Now, Rynearson is petitioning the Supreme Court to vindicate his right to be free from unreasonable searches and seizures. The Court should grant Rynearson’s petition and make plain that the Fourth Amendment’s protections do not evaporate when Americans get within 100 miles of the border and fail to genuflect before the officials whom they encounter there.
Here’s the full story. In March of 2010, Rynearson, a major in the US Air Force, was stopped by border patrol agents at a fixed interior immigration checkpoint (67 miles from the border) in Uvalde County, Texas. When asked whether he owned his vehicle, Rynearson answered that he did. He was then told to move to a secondary inspection area. He repeatedly asked, but was not told, why he was being detained. When requested, he held his driver’s license and military identification up to the driver’s side window where they could be read from outside the vehicle.
The agents waited until approximately eleven minutes into the detention to inform Rynearson that his military ID and driver’s license “don’t mean anything,” in terms of establishing his citizenship to their satisfaction. Rynearson immediately offered to show the agents his official and personal U.S. passports, but the agents ignored the offer. An agent later took the passports, but Rynearson was nonetheless made to wait while officials placed phone calls to Rynearson’s assigned military base. Not until 23 minutes after he initially offered his passports to the agents was he told that he was free to go.

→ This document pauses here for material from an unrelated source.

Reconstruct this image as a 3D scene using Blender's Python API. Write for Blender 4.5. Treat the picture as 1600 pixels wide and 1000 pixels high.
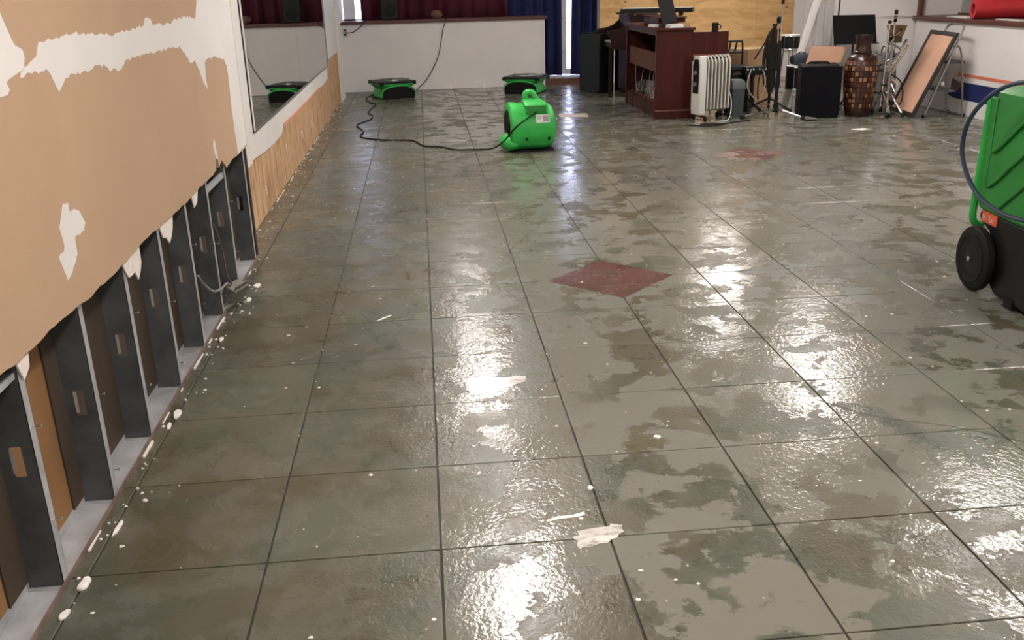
import bpy, bmesh, math, random
from mathutils import Vector, Matrix
random.seed(7)
for o in list(bpy.data.objects): bpy.data.objects.remove(o)
S = bpy.context.scene
COL = S.collection
PI = math.pi

# ------------------------------------------------------------------ camera, world, exposure
FPX, YAW, PITCH, ROLL, CAMH = 1450.3, .0868, .3493, -.0271, 1.5
cd = bpy.data.cameras.new('camera'); cam = bpy.data.objects.new('camera', cd); COL.objects.link(cam)
_F = Vector((math.sin(YAW)*math.cos(PITCH), math.cos(YAW)*math.cos(PITCH), -math.sin(PITCH)))
_r = Vector((math.cos(YAW), -math.sin(YAW), 0)); _u = _r.cross(_F)
_R = _r*math.cos(ROLL) + _u*math.sin(ROLL); _U = _R.cross(_F)
M = Matrix((( _R.x, _U.x, -_F.x, 0), (_R.y, _U.y, -_F.y, 0), (_R.z, _U.z, -_F.z, CAMH), (0, 0, 0, 1)))
cam.matrix_world = M
cd.sensor_width = 36; cd.lens = FPX/1600*36; cd.clip_start = .05; cd.clip_end = 200
S.camera = cam
S.view_settings.view_transform = 'Standard'; S.view_settings.look = 'None'
S.view_settings.gamma = 1; S.view_settings.use_curve_mapping = False
S.view_settings.exposure = 0.8
W = bpy.data.worlds.new('world'); S.world = W; W.use_nodes = True
W.node_tree.nodes['Background'].inputs['Color'].default_value = (.62, .68, 1.0, 1)
W.node_tree.nodes['Background'].inputs['Strength'].default_value = 5.0
LAMP = 27.0            # radiance of the ceiling light diffusers
LAMPCOL = (1.0, .93, .88, 1)

# ------------------------------------------------------------------ materials
MATS = {}
def newmat(name):
    m = bpy.data.materials.new(name); m.use_nodes = True
    nt = m.node_tree; b = nt.nodes['Principled BSDF']
    MATS[name] = m
    return m, nt, b
def nd(nt, t, **k):
    n = nt.nodes.new(t)
    for a, v in k.items():
        if a in n.inputs: n.inputs[a].default_value = v
        else: setattr(n, a, v)
    return n
def mixc(nt, fac, a, b, mode='MIX'):
    n = nt.nodes.new('ShaderNodeMix'); n.data_type = 'RGBA'; n.blend_type = mode
    for sock, v in ((0, fac), (6, a), (7, b)):
        if hasattr(v, 'is_output'): nt.links.new(v, n.inputs[sock])
        elif v is not None:
            n.inputs[sock].default_value = v if sock == 0 else ((*v, 1) if len(v) == 3 else v)
    return n.outputs[2]
def ramp(nt, src, stops, interp='LINEAR'):
    r = nt.nodes.new('ShaderNodeValToRGB'); r.color_ramp.interpolation = interp
    el = r.color_ramp.elements
    while len(el) < len(stops): el.new(.5)
    for e, (p, c) in zip(el, stops):
        e.position = p; e.color = (*c, 1) if not isinstance(c, (int, float)) else (c, c, c, 1)
    nt.links.new(src, r.inputs[0]); return r.outputs[0]
def math_(nt, op, a, b=None, clamp=False):
    n = nt.nodes.new('ShaderNodeMath'); n.operation = op; n.use_clamp = clamp
    for i, v in enumerate((a, b)):
        if v is None: continue
        if hasattr(v, 'is_output'): nt.links.new(v, n.inputs[i])
        else: n.inputs[i].default_value = v
    return n.outputs[0]
def mapr(nt, v, a, b, c=0, d=1, smooth=True):
    n = nt.nodes.new('ShaderNodeMapRange'); n.interpolation_type = 'SMOOTHSTEP' if smooth else 'LINEAR'
    nt.links.new(v, n.inputs[0])
    for i, x in enumerate((a, b, c, d)): n.inputs[i+1].default_value = x
    return n.outputs[0]
def noise(nt, vec, scale, detail=4, rough=.55, dist=0.0):
    n = nd(nt, 'ShaderNodeTexNoise', Scale=scale, Detail=detail, Roughness=rough, Distortion=dist)
    if vec is not None: nt.links.new(vec, n.inputs['Vector'])
    return n.outputs['Fac']
def mat(name, col, rough=.5, metal=0, var=.12, scale=6, bump=0, bscale=60, spec=.5, stretch=None):
    if name in MATS: return MATS[name]
    m, nt, b = newmat(name)
    tc = nt.nodes.new('ShaderNodeTexCoord'); vec = tc.outputs['Object']
    if stretch:
        mp = nt.nodes.new('ShaderNodeMapping'); mp.inputs['Scale'].default_value = stretch
        nt.links.new(vec, mp.inputs[0]); vec = mp.outputs[0]
    f = noise(nt, vec, scale, 5)
    lo = tuple(max(0, c*(1-var)) for c in col); hi = tuple(min(1, c*(1+var)) for c in col)
    c = ramp(nt, f, [(.3, lo), (.7, hi)])
    nt.links.new(c, b.inputs['Base Color'])
    b.inputs['Metallic'].default_value = metal
    rr = mapr(nt, f, .3, .7, max(.02, rough*.85), min(1, rough*1.15)); nt.links.new(rr, b.inputs['Roughness'])
    b.inputs['Specular IOR Level'].default_value = spec
    if bump:
        bp = nd(nt, 'ShaderNodeBump', Strength=bump, Distance=.004)
        nt.links.new(noise(nt, vec, bscale, 4), bp.inputs['Height']); nt.links.new(bp.outputs[0], b.inputs['Normal'])
    return m
def wood(name, a, bcol, rough=.45, scale=5, stretch=(1, 1, .08)):
    if name in MATS: return MATS[name]
    m, nt, b = newmat(name)
    tc = nt.nodes.new('ShaderNodeTexCoord'); mp = nt.nodes.new('ShaderNodeMapping'); mp.inputs['Scale'].default_value = stretch
    nt.links.new(tc.outputs['Object'], mp.inputs[0])
    f = noise(nt, mp.outputs[0], scale*3, 8, .65, .6)
    nt.links.new(ramp(nt, f, [(.3, a), (.68, bcol)]), b.inputs['Base Color'])
    b.inputs['Roughness'].default_value = rough; b.inputs['Specular IOR Level'].default_value = .25
    bp = nd(nt, 'ShaderNodeBump', Strength=.25, Distance=.002); nt.links.new(f, bp.inputs['Height']); nt.links.new(bp.outputs[0], b.inputs['Normal'])
    return m
def emit(name, col, s):
    m, nt, b = newmat(name)
    b.inputs['Base Color'].default_value = (.8, .8, .8, 1)
    b.inputs['Emission Color'].default_value = col; b.inputs['Emission Strength'].default_value = s
    return m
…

As a general rule, the Fourth Amendment prohibits searches and seizures absent individualized suspicion of wrongdoing. When the Supreme Court carved out an exception to this rule for “routine and limited inquiry into residence status” at immigration checkpoints, the Court emphasized that routine checkpoint stops involve “a brief question or two and possibly the production of a document evidencing a right to be in the Unites States.” Last term, the Supreme Court held in Rodriguez v. U.S. that motorists pulled over for routine traffic stops cannot, be detained longer than the “time reasonably required to complete (the stop's) mission” absent reasonable suspicion of criminal activity. Consistency demands that all detentions short of arrest be similarly limited.

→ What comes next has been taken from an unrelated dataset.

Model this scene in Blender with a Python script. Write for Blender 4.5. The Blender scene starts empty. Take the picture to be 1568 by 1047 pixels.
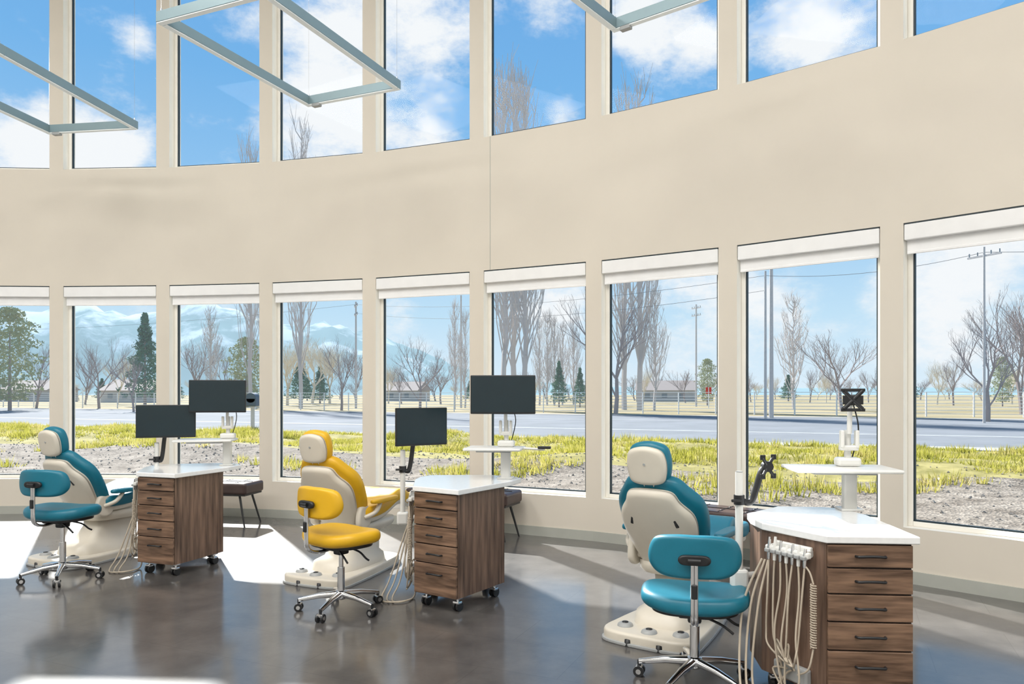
import bpy, bmesh, math, random
from mathutils import Vector, Matrix, noise
random.seed(7)
scene = bpy.context.scene
F = 1139.0; CX = 784.0; HY = 604.0; HC = 1.5

# ------------------------------------------------------------ materials
def mat(name, col, rough=0.5, metal=0.0, var=0.06, nscale=8.0, bump=0.0, spec=0.5, coat=0.0, emit=0.0, stretch=(1,1,1), col2=None, detail=4.0, ecol=None):
    m = bpy.data.materials.new(name); m.use_nodes = True
    nt = m.node_tree; b = nt.nodes["Principled BSDF"]
    tc = nt.nodes.new("ShaderNodeTexCoord"); mp = nt.nodes.new("ShaderNodeMapping")
    mp.inputs["Scale"].default_value = stretch
    nt.links.new(tc.outputs["Object"], mp.inputs["Vector"])
    n = nt.nodes.new("ShaderNodeTexNoise"); n.inputs["Scale"].default_value = nscale; n.inputs["Detail"].default_value = detail
    nt.links.new(mp.outputs["Vector"], n.inputs["Vector"])
    r = nt.nodes.new("ShaderNodeValToRGB")
    r.color_ramp.elements[0].position = 0.3; r.color_ramp.elements[1].position = 0.7
    c2 = col2 if col2 else tuple(min(1, c*(1+var)) for c in col)
    c1 = col if col2 else tuple(c*(1-var) for c in col)
    r.color_ramp.elements[0].color = (*c1, 1); r.color_ramp.elements[1].color = (*c2, 1)
    nt.links.new(n.outputs["Fac"], r.inputs["Fac"]); nt.links.new(r.outputs["Color"], b.inputs["Base Color"])
    b.inputs["Roughness"].default_value = rough; b.inputs["Metallic"].default_value = metal
    b.inputs["Specular IOR Level"].default_value = spec; b.inputs["Coat Weight"].default_value = coat
    if bump > 0:
        bp = nt.nodes.new("ShaderNodeBump"); bp.inputs["Strength"].default_value = bump; bp.inputs["Distance"].default_value = 0.01
        nt.links.new(n.outputs["Fac"], bp.inputs["Height"]); nt.links.new(bp.outputs["Normal"], b.inputs["Normal"])
    if emit > 0:
        b.inputs["Emission Color"].default_value = (*(ecol or col), 1); b.inputs["Emission Strength"].default_value = emit
    return m
HAZE_GLOW = (.62, .68, .74)  # distance haze, painted as a faint emission into the outdoor materials
M = {}
M['wall'] = mat("wall_paint_beige", (0.69, 0.635, 0.55), 0.7, var=0.012, nscale=3)
M['wallw'] = mat("inner_wall_paint", (0.80, 0.78, 0.74), 0.8, var=0.02)
M['ceil'] = mat("ceiling_paint", (0.85, 0.85, 0.84), 0.9, var=0.01)
M['frame'] = mat("window_frame_cream", (0.86, 0.83, 0.76), 0.45, var=0.02)
M['gasket'] = mat("gasket_dark", (0.015, 0.03, 0.04), 0.5)
M['base'] = mat("baseboard_grey", (0.42, 0.43, 0.39), 0.5, var=0.03)
M['shade'] = mat("shade_fabric", (0.86, 0.86, 0.86), 0.8, var=0.02, emit=0.0)
M['cream'] = mat("chair_shell_cream", (0.66, 0.61, 0.52), 0.35, var=0.02)
M['teal'] = mat("teal_vinyl", (0.004, 0.15, 0.225), 0.38, var=0.08, nscale=5)
M['yellow'] = mat("yellow_vinyl", (0.72, 0.41, 0.010), 0.38, var=0.06, nscale=5)
M['chrome'] = mat("chrome", (0.75, 0.76, 0.78), 0.12, 1.0, var=0.02)
M['black'] = mat("black_plastic", (0.012, 0.013, 0.015), 0.4)
M['white'] = mat("white_enamel", (0.74, 0.74, 0.71), 0.3, var=0.02)
M['counter'] = mat("white_quartz", (0.84, 0.85, 0.85), 0.12, var=0.03, nscale=40)
M['hose'] = mat("hose_beige", (0.50, 0.43, 0.34), 0.5, var=0.05)
M['grey'] = mat("grey_plastic", (0.35, 0.36, 0.36), 0.4)
M['screen'] = mat("screen_dark", (0.008, 0.022, 0.03), 0.3)
M['alu'] = mat("lamp_aluminium", (0.22, 0.31, 0.34), 0.4, 0.2, var=0.02)
M['diff'] = mat("lamp_diffuser", (0.80, 0.84, 0.84), 0.6, var=0.01, emit=0.12)
M['leather'] = mat("brown_leather", (0.045, 0.025, 0.022), 0.35, var=0.2, nscale=6)
M['woodv'] = mat("walnut_vertical", (0.060, 0.034, 0.023), 0.4, col2=(0.24, 0.150, 0.105), nscale=3.0, stretch=(11, 11, 0.9), detail=8)
M['woodh'] = mat("walnut_horizontal", (0.060, 0.031, 0.018), 0.4, col2=(0.28, 0.170, 0.108), nscale=3.0, stretch=(1.3, 9, 13), detail=8)
M['woodd'] = mat("cabinet_gap_dark", (0.02, 0.012, 0.01), 0.6)
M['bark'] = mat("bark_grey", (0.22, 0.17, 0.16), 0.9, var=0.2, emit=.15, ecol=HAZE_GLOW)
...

But when Rynearson sued the agents for violating his Fourth Amendment rights by extending his detention for no good reason, the Fifth Circuit Court of Appeals rejected his claim. The Fifth Circuit determined that the agents had “at worst, made reasonable but mistaken judgments” in “respond[ing] to [Rynearson’s] unorthodox tactics.”
This was a glaring abdication of judicial responsibility. As Judge Jennifer Elrod made plain in a fact-sensitive dissenting opinion, it is perfectly clear from the totality of the circumstances that Rynearson was detained in retaliation for asserting his Fourth Amendment rights. Rynearson’s detention time lasted 23 minutes after he had produced all required documents—despite the fact that records checks generally take only a few minutes.
The Fifth Circuit’s decision rests on the unstated premise that motorists ought to respond with immediate, unquestioning obedience to law enforcement, and that if they do not, any delay is their fault. But government officials may not interfere with someone’s constitutionally protected liberty simply because they deem that person to be a bother. Ensuring that officials’ respect for citizens’ rights does not become “unorthodox” requires judicial engagement—impartial, evidence-based judicial efforts to determine whether government officials are truly pursuing constitutionally proper ends. Rynearson, who has honored his oath to support and defend the Constitution through his military service, deserves to see our fundamental law enforced by our nation’s highest court.